WHAT IS EXPECTED
Beginning with the first line of the data below, reproduce every line unchanged, ending with the line that holds "SC = bpy.context.scene".

DATASET EXTRACT
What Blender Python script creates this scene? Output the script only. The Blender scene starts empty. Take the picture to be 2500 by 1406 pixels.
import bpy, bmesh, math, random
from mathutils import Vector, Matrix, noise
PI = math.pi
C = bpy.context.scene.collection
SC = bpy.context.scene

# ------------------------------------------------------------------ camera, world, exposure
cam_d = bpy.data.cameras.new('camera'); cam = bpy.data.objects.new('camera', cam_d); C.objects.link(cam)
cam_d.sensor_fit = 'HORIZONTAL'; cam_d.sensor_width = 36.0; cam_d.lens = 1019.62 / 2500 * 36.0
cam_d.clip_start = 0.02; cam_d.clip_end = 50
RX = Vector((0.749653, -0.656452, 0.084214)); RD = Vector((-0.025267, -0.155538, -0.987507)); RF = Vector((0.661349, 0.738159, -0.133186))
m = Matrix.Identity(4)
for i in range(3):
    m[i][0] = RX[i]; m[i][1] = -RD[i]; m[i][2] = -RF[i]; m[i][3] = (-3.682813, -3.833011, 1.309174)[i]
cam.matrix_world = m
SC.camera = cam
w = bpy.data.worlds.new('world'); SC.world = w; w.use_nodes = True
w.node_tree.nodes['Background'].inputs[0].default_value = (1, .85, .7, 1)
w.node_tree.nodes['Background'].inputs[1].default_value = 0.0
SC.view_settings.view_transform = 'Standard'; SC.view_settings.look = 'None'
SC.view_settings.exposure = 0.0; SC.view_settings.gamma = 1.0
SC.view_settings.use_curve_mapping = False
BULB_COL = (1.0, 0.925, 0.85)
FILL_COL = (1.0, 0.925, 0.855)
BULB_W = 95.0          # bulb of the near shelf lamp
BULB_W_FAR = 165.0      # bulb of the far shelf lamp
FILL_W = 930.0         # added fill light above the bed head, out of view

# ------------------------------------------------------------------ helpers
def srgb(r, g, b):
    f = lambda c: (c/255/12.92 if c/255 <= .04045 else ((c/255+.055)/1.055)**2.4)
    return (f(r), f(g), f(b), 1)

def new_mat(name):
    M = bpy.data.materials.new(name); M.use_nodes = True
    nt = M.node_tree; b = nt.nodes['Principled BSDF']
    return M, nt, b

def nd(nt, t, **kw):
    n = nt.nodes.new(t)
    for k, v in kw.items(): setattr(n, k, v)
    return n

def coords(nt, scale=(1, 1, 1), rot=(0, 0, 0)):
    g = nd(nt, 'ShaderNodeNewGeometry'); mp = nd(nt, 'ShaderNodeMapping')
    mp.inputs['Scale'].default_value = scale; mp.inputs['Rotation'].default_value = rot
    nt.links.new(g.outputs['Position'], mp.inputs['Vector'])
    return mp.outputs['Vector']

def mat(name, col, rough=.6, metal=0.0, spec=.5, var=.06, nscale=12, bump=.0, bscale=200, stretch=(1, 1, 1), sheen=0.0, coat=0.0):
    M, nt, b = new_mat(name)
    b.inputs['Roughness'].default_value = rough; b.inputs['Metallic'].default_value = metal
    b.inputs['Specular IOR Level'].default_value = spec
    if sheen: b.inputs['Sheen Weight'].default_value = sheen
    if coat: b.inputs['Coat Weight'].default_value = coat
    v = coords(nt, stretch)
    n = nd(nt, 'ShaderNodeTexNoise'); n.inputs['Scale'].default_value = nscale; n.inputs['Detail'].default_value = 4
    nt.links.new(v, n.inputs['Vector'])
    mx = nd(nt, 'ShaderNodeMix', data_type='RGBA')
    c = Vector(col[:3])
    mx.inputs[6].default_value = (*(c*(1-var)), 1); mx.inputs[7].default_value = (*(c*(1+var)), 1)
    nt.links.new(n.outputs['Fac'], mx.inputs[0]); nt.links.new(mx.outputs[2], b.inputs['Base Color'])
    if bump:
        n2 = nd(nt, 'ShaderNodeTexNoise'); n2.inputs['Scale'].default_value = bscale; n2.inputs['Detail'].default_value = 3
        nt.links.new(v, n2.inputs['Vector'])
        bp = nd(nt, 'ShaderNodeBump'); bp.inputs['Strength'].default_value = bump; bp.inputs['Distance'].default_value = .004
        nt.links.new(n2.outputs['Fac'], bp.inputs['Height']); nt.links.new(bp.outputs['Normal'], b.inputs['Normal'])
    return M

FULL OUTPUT
What Blender Python script creates this scene? Output the script only. The Blender scene starts empty. Take the picture to be 2500 by 1406 pixels.
import bpy, bmesh, math, random
from mathutils import Vector, Matrix, noise
PI = math.pi
C = bpy.context.scene.collection
SC = bpy.context.scene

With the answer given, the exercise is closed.